=== Records to use ===

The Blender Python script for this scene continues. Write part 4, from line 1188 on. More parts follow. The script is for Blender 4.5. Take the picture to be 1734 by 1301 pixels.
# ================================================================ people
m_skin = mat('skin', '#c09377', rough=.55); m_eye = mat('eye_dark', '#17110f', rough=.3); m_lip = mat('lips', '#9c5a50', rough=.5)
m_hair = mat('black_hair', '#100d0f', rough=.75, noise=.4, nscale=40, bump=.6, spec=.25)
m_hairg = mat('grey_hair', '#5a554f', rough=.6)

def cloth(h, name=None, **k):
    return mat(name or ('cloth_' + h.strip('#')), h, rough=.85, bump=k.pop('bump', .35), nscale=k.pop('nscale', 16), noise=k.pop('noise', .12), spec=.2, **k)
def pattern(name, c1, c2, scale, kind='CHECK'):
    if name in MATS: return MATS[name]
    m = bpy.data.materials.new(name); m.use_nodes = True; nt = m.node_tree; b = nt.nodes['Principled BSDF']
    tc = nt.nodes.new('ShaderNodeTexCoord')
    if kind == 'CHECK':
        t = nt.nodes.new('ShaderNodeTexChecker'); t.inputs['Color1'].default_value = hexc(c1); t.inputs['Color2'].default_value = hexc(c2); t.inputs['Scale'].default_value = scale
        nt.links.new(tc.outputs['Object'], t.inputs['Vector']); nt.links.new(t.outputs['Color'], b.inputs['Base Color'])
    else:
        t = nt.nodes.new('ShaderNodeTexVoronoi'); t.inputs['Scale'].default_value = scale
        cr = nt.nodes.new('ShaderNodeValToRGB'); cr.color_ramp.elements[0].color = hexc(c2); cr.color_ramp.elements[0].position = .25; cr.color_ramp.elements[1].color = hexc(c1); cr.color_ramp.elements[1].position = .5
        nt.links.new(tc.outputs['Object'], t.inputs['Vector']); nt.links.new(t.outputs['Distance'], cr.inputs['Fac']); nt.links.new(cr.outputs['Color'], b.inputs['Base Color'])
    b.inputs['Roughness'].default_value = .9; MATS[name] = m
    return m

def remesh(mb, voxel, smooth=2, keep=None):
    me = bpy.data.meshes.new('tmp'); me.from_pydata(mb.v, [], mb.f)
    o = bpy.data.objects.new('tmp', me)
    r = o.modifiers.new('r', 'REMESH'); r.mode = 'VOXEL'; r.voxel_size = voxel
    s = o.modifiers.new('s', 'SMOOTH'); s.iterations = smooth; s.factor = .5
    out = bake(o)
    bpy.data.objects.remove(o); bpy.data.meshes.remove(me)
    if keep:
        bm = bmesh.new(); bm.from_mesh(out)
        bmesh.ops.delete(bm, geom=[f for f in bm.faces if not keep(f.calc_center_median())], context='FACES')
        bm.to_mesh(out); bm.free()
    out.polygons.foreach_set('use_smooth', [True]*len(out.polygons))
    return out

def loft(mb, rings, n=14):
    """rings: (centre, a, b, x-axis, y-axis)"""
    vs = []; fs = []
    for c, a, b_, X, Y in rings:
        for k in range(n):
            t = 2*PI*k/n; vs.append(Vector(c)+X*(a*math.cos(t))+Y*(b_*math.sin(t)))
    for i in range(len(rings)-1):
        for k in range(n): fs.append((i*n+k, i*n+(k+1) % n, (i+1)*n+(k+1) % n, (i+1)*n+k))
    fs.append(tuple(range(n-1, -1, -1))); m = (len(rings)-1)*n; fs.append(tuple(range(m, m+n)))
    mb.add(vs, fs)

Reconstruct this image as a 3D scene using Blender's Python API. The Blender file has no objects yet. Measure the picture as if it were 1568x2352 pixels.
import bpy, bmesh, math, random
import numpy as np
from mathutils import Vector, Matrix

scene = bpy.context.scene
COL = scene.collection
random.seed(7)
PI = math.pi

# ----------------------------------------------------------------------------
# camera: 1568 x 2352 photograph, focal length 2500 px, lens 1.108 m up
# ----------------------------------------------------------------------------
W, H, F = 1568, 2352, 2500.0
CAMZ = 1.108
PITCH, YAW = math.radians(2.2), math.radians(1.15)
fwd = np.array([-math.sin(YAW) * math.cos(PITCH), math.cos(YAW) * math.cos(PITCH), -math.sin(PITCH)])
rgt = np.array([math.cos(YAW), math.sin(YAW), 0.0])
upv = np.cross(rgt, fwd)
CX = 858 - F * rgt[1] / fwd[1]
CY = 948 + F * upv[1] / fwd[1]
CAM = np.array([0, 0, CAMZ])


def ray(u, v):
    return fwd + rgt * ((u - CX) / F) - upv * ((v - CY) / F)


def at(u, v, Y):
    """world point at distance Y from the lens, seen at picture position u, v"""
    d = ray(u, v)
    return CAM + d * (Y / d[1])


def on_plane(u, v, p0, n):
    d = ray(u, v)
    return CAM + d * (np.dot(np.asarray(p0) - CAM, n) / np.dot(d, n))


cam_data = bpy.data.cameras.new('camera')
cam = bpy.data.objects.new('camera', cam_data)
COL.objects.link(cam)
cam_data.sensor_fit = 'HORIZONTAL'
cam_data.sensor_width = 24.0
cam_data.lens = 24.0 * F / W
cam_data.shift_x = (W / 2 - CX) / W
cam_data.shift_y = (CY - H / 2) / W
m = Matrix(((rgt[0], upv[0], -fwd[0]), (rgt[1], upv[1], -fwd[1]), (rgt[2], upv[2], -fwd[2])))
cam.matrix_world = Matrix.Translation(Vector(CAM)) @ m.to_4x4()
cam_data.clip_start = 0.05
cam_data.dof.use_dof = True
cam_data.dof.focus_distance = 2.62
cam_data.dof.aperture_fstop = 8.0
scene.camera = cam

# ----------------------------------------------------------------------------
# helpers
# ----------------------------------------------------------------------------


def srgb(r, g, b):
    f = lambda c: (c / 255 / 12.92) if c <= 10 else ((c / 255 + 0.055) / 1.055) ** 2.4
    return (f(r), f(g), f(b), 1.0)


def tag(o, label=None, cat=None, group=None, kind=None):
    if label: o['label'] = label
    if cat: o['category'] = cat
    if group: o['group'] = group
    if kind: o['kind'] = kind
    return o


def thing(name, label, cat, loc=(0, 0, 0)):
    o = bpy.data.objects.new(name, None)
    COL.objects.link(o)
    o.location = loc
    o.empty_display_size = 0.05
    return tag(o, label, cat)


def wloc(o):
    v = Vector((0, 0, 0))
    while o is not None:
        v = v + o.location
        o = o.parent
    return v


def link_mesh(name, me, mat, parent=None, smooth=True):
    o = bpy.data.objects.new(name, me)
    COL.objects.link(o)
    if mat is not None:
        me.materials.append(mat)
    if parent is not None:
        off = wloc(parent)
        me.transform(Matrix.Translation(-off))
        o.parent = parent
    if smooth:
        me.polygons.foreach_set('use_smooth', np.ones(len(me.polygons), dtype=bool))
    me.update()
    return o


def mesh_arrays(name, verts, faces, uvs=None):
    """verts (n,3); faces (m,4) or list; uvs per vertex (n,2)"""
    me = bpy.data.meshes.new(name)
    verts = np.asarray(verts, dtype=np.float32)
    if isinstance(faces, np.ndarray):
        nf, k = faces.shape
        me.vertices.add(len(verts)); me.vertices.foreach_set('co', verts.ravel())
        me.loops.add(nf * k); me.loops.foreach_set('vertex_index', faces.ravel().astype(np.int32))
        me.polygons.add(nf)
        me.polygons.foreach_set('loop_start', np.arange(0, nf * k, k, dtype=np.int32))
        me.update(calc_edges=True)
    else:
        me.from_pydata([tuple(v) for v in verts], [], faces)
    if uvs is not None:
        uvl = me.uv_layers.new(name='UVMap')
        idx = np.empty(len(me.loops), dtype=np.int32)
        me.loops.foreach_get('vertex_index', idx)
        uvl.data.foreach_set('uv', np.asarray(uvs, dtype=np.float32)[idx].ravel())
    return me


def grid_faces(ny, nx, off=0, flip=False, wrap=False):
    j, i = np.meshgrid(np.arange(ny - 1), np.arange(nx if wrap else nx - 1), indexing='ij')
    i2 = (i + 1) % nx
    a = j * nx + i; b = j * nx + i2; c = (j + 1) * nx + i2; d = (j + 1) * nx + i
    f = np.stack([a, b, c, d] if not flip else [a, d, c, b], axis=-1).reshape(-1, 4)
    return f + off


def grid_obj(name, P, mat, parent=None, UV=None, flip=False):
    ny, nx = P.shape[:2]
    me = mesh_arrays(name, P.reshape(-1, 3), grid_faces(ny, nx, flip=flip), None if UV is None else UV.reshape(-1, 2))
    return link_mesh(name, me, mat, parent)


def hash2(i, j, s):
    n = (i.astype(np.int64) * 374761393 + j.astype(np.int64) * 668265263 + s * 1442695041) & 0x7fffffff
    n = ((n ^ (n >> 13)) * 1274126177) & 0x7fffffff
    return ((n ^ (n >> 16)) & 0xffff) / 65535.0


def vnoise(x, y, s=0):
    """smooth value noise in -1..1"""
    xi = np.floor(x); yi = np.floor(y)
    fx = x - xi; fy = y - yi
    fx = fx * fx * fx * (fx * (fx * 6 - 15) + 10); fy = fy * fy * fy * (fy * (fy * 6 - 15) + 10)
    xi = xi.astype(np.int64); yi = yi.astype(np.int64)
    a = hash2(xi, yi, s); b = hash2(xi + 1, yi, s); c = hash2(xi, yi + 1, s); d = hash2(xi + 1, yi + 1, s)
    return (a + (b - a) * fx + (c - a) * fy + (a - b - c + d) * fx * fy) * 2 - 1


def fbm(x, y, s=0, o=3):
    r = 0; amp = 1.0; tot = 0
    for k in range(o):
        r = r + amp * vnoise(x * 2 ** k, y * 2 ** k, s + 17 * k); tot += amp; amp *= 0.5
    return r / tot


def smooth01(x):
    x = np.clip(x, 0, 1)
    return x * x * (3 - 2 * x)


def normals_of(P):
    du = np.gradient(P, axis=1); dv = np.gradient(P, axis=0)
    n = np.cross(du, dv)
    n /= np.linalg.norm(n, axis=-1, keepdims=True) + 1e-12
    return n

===

§ Requirement:
Write out word for word only the lines from the start of the entries down to the line with "m_hairg = mat('grey_hair', '#5a554f', rough=.6)", please, including both ends.

§ Correct answer:
The Blender Python script for this scene continues. Write part 4, from line 1188 on. More parts follow. The script is for Blender 4.5. Take the picture to be 1734 by 1301 pixels.
# ================================================================ people
m_skin = mat('skin', '#c09377', rough=.55); m_eye = mat('eye_dark', '#17110f', rough=.3); m_lip = mat('lips', '#9c5a50', rough=.5)
m_hair = mat('black_hair', '#100d0f', rough=.75, noise=.4, nscale=40, bump=.6, spec=.25)
m_hairg = mat('grey_hair', '#5a554f', rough=.6)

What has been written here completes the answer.